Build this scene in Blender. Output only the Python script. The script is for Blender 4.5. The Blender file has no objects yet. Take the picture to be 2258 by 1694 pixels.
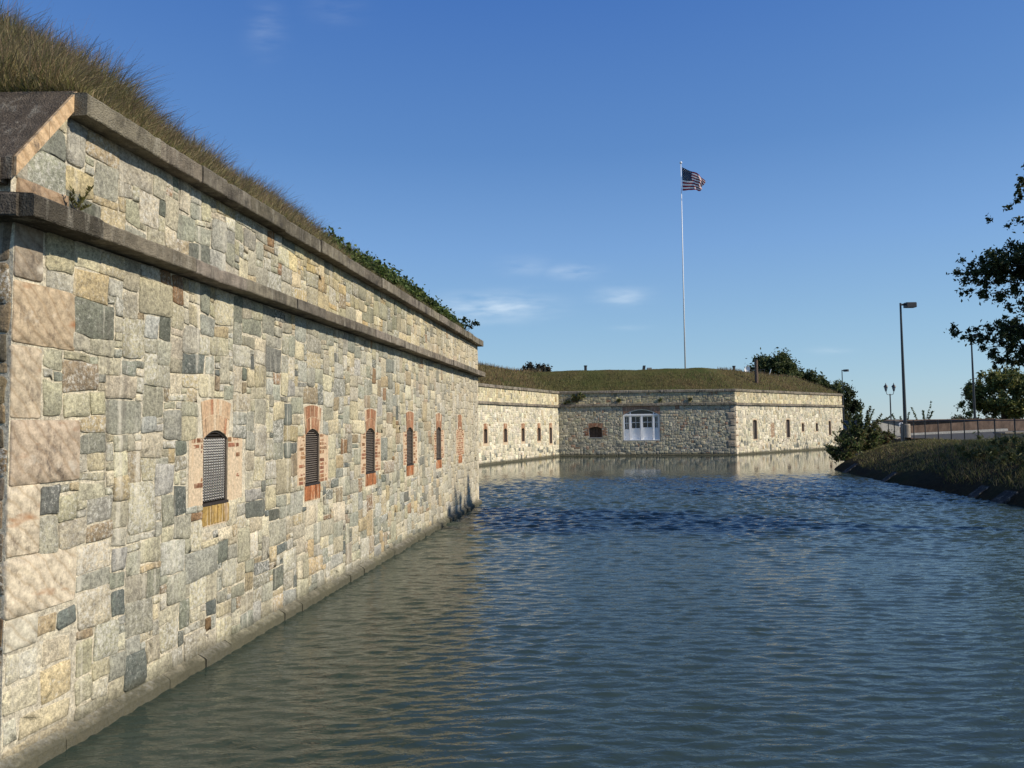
import bpy, math, random
import numpy as np
from mathutils import Vector, Matrix
S = bpy.context.scene
C = S.collection
PI = math.pi
# ------------------------------------------------------------------ camera
PITCH, ROLL, EYE, FPX = 0.0556, -0.0111, 2.95, 1640.0
f_ = Vector((0, math.cos(PITCH), math.sin(PITCH))); u_ = Vector((0, -math.sin(PITCH), math.cos(PITCH))); x_ = Vector((1, 0, 0))
cx = x_*math.cos(ROLL) + u_*math.sin(ROLL); cy = -x_*math.sin(ROLL) + u_*math.cos(ROLL); cz = -f_
cam = bpy.data.objects.new('camera', bpy.data.cameras.new('camera')); C.objects.link(cam)
M = Matrix.Identity(4)
for i in range(3):
    M[i][0], M[i][1], M[i][2] = cx[i], cy[i], cz[i]
M[2][3] = EYE
cam.matrix_world = M
cam.data.sensor_width = 36; cam.data.lens = 36*FPX/2258; cam.data.clip_end = 6000; cam.data.clip_start = 0.05
S.camera = cam
# ------------------------------------------------------------------ light
SUN_AZ, SUN_EL = math.radians(-17), math.radians(34)      # azimuth from +X towards +Y
sd = Vector((math.cos(SUN_EL)*math.cos(SUN_AZ), math.cos(SUN_EL)*math.sin(SUN_AZ), math.sin(SUN_EL)))
sun = bpy.data.objects.new('sun', bpy.data.lights.new('sun', 'SUN')); C.objects.link(sun)
sun.rotation_euler = sd.to_track_quat('Z', 'Y').to_euler()
sun.data.energy = 5.0; sun.data.angle = math.radians(0.5); sun.data.color = (1.0, 0.90, 0.74)
W = bpy.data.worlds.new('World'); S.world = W; W.use_nodes = True
nt = W.node_tree; nt.nodes.clear()
def N(t, typ, **k):
    n = t.nodes.new(typ)
    for a, b in k.items():
        if a.startswith('i_'): n.inputs[a[2:].replace('_', ' ')].default_value = b
        else: setattr(n, a, b)
    return n
sky = N(nt, 'ShaderNodeTexSky', sky_type='NISHITA', sun_disc=False)
sky.sun_elevation = SUN_EL; sky.sun_rotation = PI/2 - SUN_AZ
sky.air_density = 1.0; sky.dust_density = 0.0; sky.ozone_density = 3.0; sky.altitude = 0
bg = N(nt, 'ShaderNodeBackground'); bg.inputs['Strength'].default_value = 0.13
wo = N(nt, 'ShaderNodeOutputWorld')
# thin clouds: soft streaky patches at fixed sky directions
geo = N(nt, 'ShaderNodeTexCoord'); sp = N(nt, 'ShaderNodeSeparateXYZ'); nt.links.new(geo.outputs['Generated'], sp.inputs[0])
def mth(t, op, a, b=None, c=None, clamp=False):
    n = N(t, 'ShaderNodeMath', operation=op, use_clamp=clamp)
    for i, v in enumerate((a, b, c)):
        if v is None: continue
        if hasattr(v, 'links') or hasattr(v, 'is_linked'): t.links.new(v, n.inputs[i])
        else: n.inputs[i].default_value = v
    return n.outputs[0]
yy = mth(nt, 'MAXIMUM', sp.outputs[1], 0.05)
U = mth(nt, 'DIVIDE', sp.outputs[0], yy); V = mth(nt, 'DIVIDE', sp.outputs[2], yy)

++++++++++

Job:
What is needed is an exact reproduction of the data, pictures excluded.

Response for this exercise:
Build this scene in Blender. Output only the Python script. The script is for Blender 4.5. The Blender file has no objects yet. Take the picture to be 2258 by 1694 pixels.
import bpy, math, random
import numpy as np
from mathutils import Vector, Matrix
S = bpy.context.scene
C = S.collection
PI = math.pi
# ------------------------------------------------------------------ camera
PITCH, ROLL, EYE, FPX = 0.0556, -0.0111, 2.95, 1640.0
f_ = Vector((0, math.cos(PITCH), math.sin(PITCH))); u_ = Vector((0, -math.sin(PITCH), math.cos(PITCH))); x_ = Vector((1, 0, 0))
cx = x_*math.cos(ROLL) + u_*math.sin(ROLL); cy = -x_*math.sin(ROLL) + u_*math.cos(ROLL); cz = -f_
cam = bpy.data.objects.new('camera', bpy.data.cameras.new('camera')); C.objects.link(cam)
M = Matrix.Identity(4)
for i in range(3):
    M[i][0], M[i][1], M[i][2] = cx[i], cy[i], cz[i]
M[2][3] = EYE
cam.matrix_world = M
cam.data.sensor_width = 36; cam.data.lens = 36*FPX/2258; cam.data.clip_end = 6000; cam.data.clip_start = 0.05
S.camera = cam
# ------------------------------------------------------------------ light
SUN_AZ, SUN_EL = math.radians(-17), math.radians(34)      # azimuth from +X towards +Y
sd = Vector((math.cos(SUN_EL)*math.cos(SUN_AZ), math.cos(SUN_EL)*math.sin(SUN_AZ), math.sin(SUN_EL)))
sun = bpy.data.objects.new('sun', bpy.data.lights.new('sun', 'SUN')); C.objects.link(sun)
sun.rotation_euler = sd.to_track_quat('Z', 'Y').to_euler()
sun.data.energy = 5.0; sun.data.angle = math.radians(0.5); sun.data.color = (1.0, 0.90, 0.74)
W = bpy.data.worlds.new('World'); S.world = W; W.use_nodes = True
nt = W.node_tree; nt.nodes.clear()
def N(t, typ, **k):
    n = t.nodes.new(typ)
    for a, b in k.items():
        if a.startswith('i_'): n.inputs[a[2:].replace('_', ' ')].default_value = b
        else: setattr(n, a, b)
    return n
sky = N(nt, 'ShaderNodeTexSky', sky_type='NISHITA', sun_disc=False)
sky.sun_elevation = SUN_EL; sky.sun_rotation = PI/2 - SUN_AZ
sky.air_density = 1.0; sky.dust_density = 0.0; sky.ozone_density = 3.0; sky.altitude = 0
bg = N(nt, 'ShaderNodeBackground'); bg.inputs['Strength'].default_value = 0.13
wo = N(nt, 'ShaderNodeOutputWorld')
# thin clouds: soft streaky patches at fixed sky directions
geo = N(nt, 'ShaderNodeTexCoord'); sp = N(nt, 'ShaderNodeSeparateXYZ'); nt.links.new(geo.outputs['Generated'], sp.inputs[0])
def mth(t, op, a, b=None, c=None, clamp=False):
    n = N(t, 'ShaderNodeMath', operation=op, use_clamp=clamp)
    for i, v in enumerate((a, b, c)):
        if v is None: continue
        if hasattr(v, 'links') or hasattr(v, 'is_linked'): t.links.new(v, n.inputs[i])
        else: n.inputs[i].default_value = v
    return n.outputs[0]
yy = mth(nt, 'MAXIMUM', sp.outputs[1], 0.05)
U = mth(nt, 'DIVIDE', sp.outputs[0], yy); V = mth(nt, 'DIVIDE', sp.outputs[2], yy)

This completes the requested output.